Trades may fail to settle, back-office systems may spew out corrupted data, but this shouldn't bring business shuddering to a halt. "Manual intervention is a viable alternative in almost every situation," says Jeffrey Werner, treasurer of GE Capital, one of the biggest borrowers in world capital markets.

But despite the likely modesty of the IT problem, virtually all players - investors, borrowers, and brokers - are changing their behaviour, either because the millennium is an unknown quantity, or because they expect that others will behave abnormally too. "This is all about fear," says George Magnus, chief economist at Warburg Dillon Read (WDR).

"From our point of view, the behavioural effects of Y2K are now the central issue," says Tim Shepheard-Walwyn, managing director of corporate risk control at UBS and chairman of the Global 2000 Committee, a congress of major financial institutions and authorities that meets to exchange ideas and information about the date change.

"The issue moved to centre stage around April when we started work on risk mitigation and contingency planning, because most international IT preparations are well in hand. The aim is to try to keep behaviour as normal as possible," says Shepheard-Walwyn.

But normality will be achievable only within limits. UBS's own investment-banking arm, Warburg, is typical of current risk aversion about Y2K. Its traders are banned from making transactions that settle during what have been dubbed the "red days" from December 31 until January 7.

The preceding and subsequent fortnight is designated an amber period, during which the only trades permitted to settle will be ones with a particularly big profit attached.

Other investment banks plan similar restrictions. If these major providers of liquidity are going to be so shy of counterparties for several weeks, some impact on the efficiency of financial markets is inevitable. For example, it will mean greatly reduced inventories and activities in repo markets, which will reduce the liquidity of even government bonds.

Other abnormalities have already started. The distorting effect of year 2000 fears became evident in the swap market in early August, where the absence of bids for fixed-rate interest drove 10-year dollar swap spreads to decade highs of over 110 basis points. Credit spreads in bond markets soon followed swap spreads upwards. Investors' aversion to risk and preference for liquid treasuries seemed an unnerving echo of the crisis of autumn 1998.

In addition to the well-publicized rise in swap and credit spreads, a millennium effect is also visible in repo markets, government bonds, medium-term notes and commercial paper. The phenomenon could even spread to equities this autumn. Participants in almost every market are adopting defensive policies against illiquidity, volatility, and the possibility of computer errors by counterparties.

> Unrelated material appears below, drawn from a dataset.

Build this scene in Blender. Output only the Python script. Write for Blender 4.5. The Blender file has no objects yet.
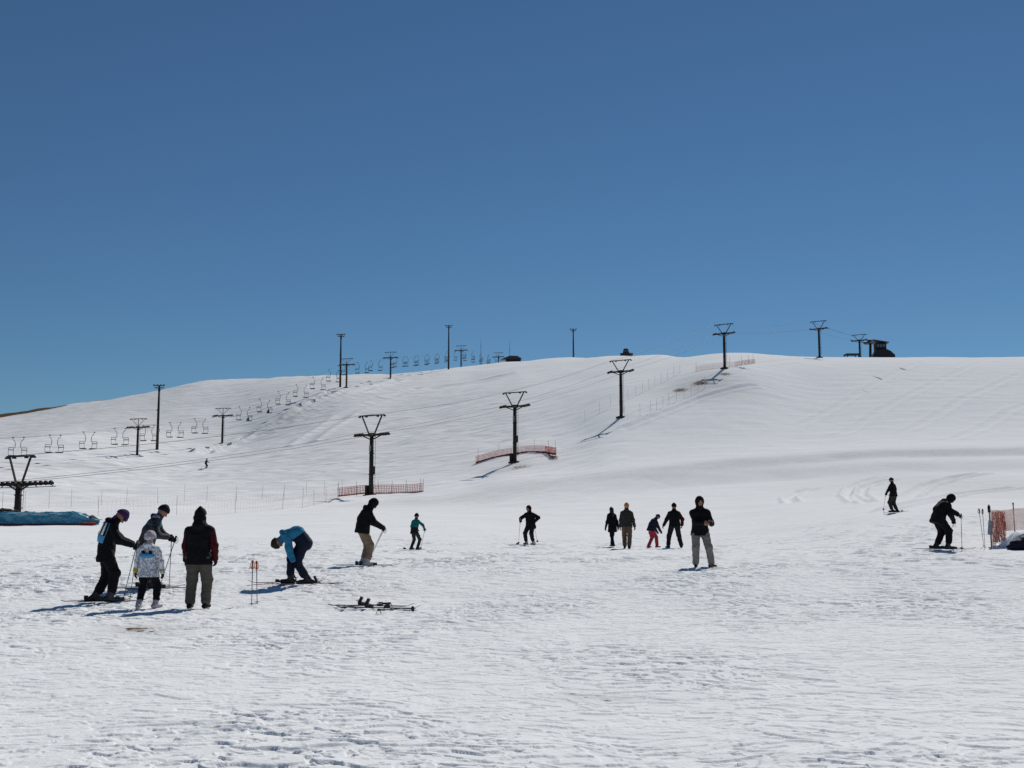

This may be rational from an individual point of view but the collective effect is to create markets that will benefit no-one.

Or almost no-one. Two types of opportunist may enjoy the millennial markets. First, scavengers who can take a long-term view on spread movements will hunt for bargains among financial assets whose prices are suffering from temporary flights to liquid government paper.

Second, hedge funds, investment banks and aggressive fund managers may see an opportunity to take a directional view on unusually thin markets - and then push them in the desired direction. This autumn will be a test of how much appetite for such risky trades remains among macro funds and proprietary traders, following last year's overleveraging.

There are two scenarios for the final months of the millennium. In the first, capital markets become frantically busy in early autumn as last-minute positions are squared, fall asleep from November to January, and spring back into action once participants see that everyone's computer systems have coped with the date change.

During the sleepy period, few investors or traders will take many directional views. Asset prices will be volatile but dips or spikes will be artificial, merely reflecting wafer-thin trading volumes. The idea is that if you sit on your assets and wait, stability and sense will return to prices during January.

The second possible outcome of millennial fears is more worrying. Instead of sitting neutrally on their positions and awaiting the return of normality, fund managers could be forced to liquidate securities holdings cheaply by retail clients' demands for cash.

Meanwhile, investors' discrimination against parties whose Y2K-preparedness is unclear, such as emerging-market banks, could lead to big capital reallocations around the world. Opportunistic trades by the remaining risk-takers could deliberately worsen the volatility of assets that don't count as safe havens.

Another emerging-markets crisis could ensue, with phenomena such as high credit spreads spilling over into early 2000. And abnormal millennial behaviour could even trigger the long-awaited correction in US stocks, leading to pain in equities everywhere.

Analysts disagree about which of these possibilities - comatose markets or seriously turbulent markets - is more realistic. The majority expect the millennium to affect the level of securities trading and issuance more than the direction of prices. But as Peter Fertig, chief fixed-income strategist at Dresdner Kleinwort Benson, says: "We are in a bear market which has fundamental reasons, but to some extent this has to do with Y2K, and we don't have any experience with this problem."

If capital markets grind to a halt, it will affect the business flow of brokers and the investor returns but the situation could be more threatening still for borrowers. Werner of GE Capital believes that IT systems of major market participants will be ready for the date change, but the danger from Y2K will come "if investors are going to close down their books, and if investment bankers plan on running down their secondary inventory".